- Alivio. Es la palabra más escrita y pronunciada en las últimas horas. Rezumando un tanto de cinismo y otro de frivolidad, diría yo. Primero, porque realmente nadie temió seriamente que las cosas pudieran irse tanto de las manos como para que la victoria en las presidenciales francesas cayera del lado de Marine Le Pen. Es verdad que flotaba en el ambiente media vaharada de susto, quizá por el recuerdo del brexit, de Trump o de Bolsonaro. Pero aquí no se daban (todavía) las circunstancias como para que se produjese el vuelco. No olvidemos que esto no era un mano a mano entre dos candidatos. Era un partido de la rocosa aspirante de la extrema derecha contra casi todas las demás fuerzas mínimamente democráticas del hexágono. Habría sido un cataclismo cósmico que no se hubiera impuesto Macron, incluso, como ha sido el caso, a base de millones de votos emitidos con la nariz tapada. De hecho, si se examina el resultado con un mínimo desapasionamiento, no pasa por alto que los números de la lideresa ultradiestra son históricos.

- A la inversa, y pese al entusiasmo excesivo derrochado desde que quedó claro que no habría desastre, las cifras del ganador son mediocres tirando a cutres. No ha sido la victoria del estadista carismático sino la del mal menor, con el respaldo (forzado en muchos casos, insisto) de uno de cada cuatro franceses y con la mayor abstención en más de medio siglo. Y eso, cuando se tienen cinco años por delante, no es precisamente una invitación al optimismo. Hay motivos para pensar que al presidente reelegido se le va a hacer muy larga la legislatura, concitando el descontento no solo a diestra, sino también a siniestra. Habrá cola para montarle barrilas que serán, además, crecientemente diversas en cuanto a sus participantes. No se dará abasto de chalecos amarillos.

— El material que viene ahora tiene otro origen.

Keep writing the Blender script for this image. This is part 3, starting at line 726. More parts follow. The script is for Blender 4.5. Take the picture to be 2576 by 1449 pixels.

- Mientras, el elefante seguirá estando ahí. La extrema derecha, encarnada en Le Pen, en el todavía más bruto Zemmour, o en quien se tercie, seguirá engordando gracias, curiosamente, al aliento de centenares de miles de personas que no son ni remotamente de extrema derecha. Ha dicho Macron que toma nota de la cólera de esos votantes y que habrá respuesta. ¿Cuál? Ya verán cómo ninguna. Ni de su lado ni del de los decretadores de alertas antifascistas. Seguirán refugiándose en el trazo grueso: tacharlos de racistas e insolidarios. Es lo más cómodo aunque, como hemos visto, no lo más eficaz. Dentro de mes y medio, por cierto, se celebrarán las legislativas, con aroma a tercera vuelta.